I hope that Honduras, after a period of uncertainty and unrest, will move towards a recovery of normal political and social life.It's a statement that most people in Honduras might accept, although some would question the "normality" of the political and social life before the coup. It might have been normal for corrupt countries with radical social inequality and massive poverty; but it can not be called a "norm" for just social and political life.
However, if you read the report in today's La Prensa you would note quotes from what the pope said about violence and terrorism in the paragraphs in the news article before and after they noted the pope's quote on Honduras. The quotes are not related to Honduras and are not anywhere near the sentence about Honduras. But the article might make one think that the pope was condemning terrorism and violence in Honduras.
This is typical of La Prensa and most of the press here in Honduras. I wrote about La Prensa a few weeks ago in my blog entry on reconciliation. Most of the newspapers are owned and controlled by the oligarchy that is behind the coup.
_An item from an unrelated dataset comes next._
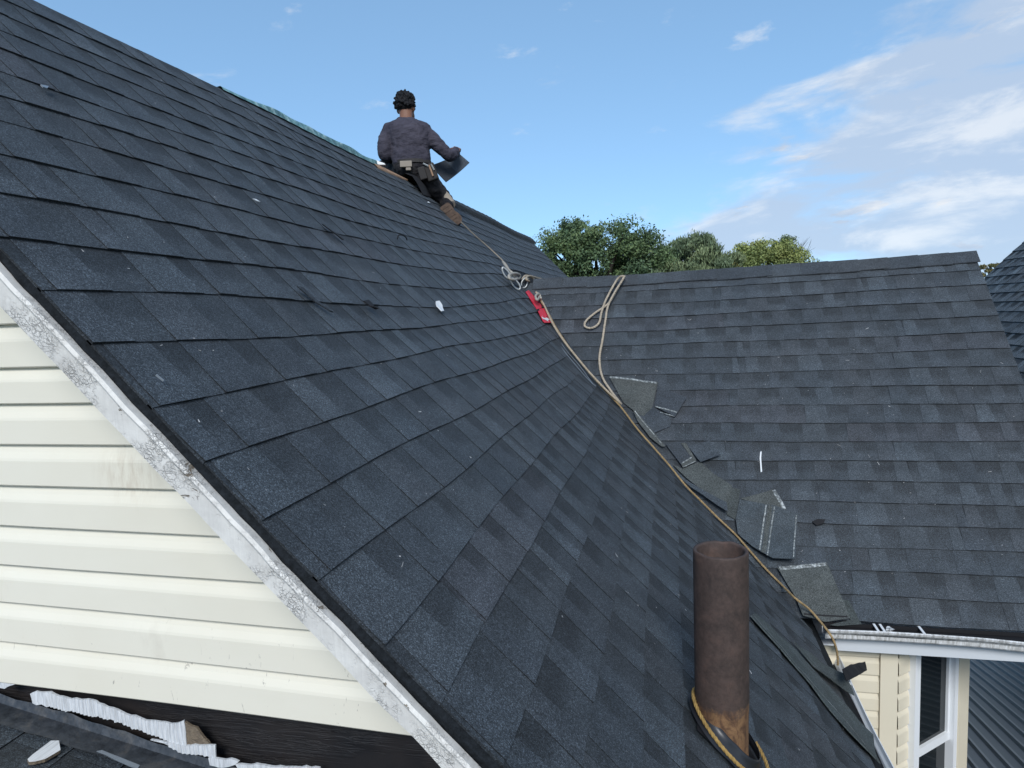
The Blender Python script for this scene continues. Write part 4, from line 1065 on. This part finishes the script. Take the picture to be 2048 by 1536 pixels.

Only El Tiempo, owned by the multi-millionaire Jaime Rosenthal, has been somewhat balanced in its reporting and Rosenthal has critiqued the coup.
This is the press we have here in Honduras.
1 comment:
And Tiempo has been very carefully not reporting much about politics lately.
The coup media is scary, the way it takes every story, forces it into a mold of either "See, we were right." or "Our enemies are awful." As my co-blogger MEC says about right-wingism, what the coup media deliver is anti-truth: not merely a lie, but taking the truth, turning it inside out and shaking it.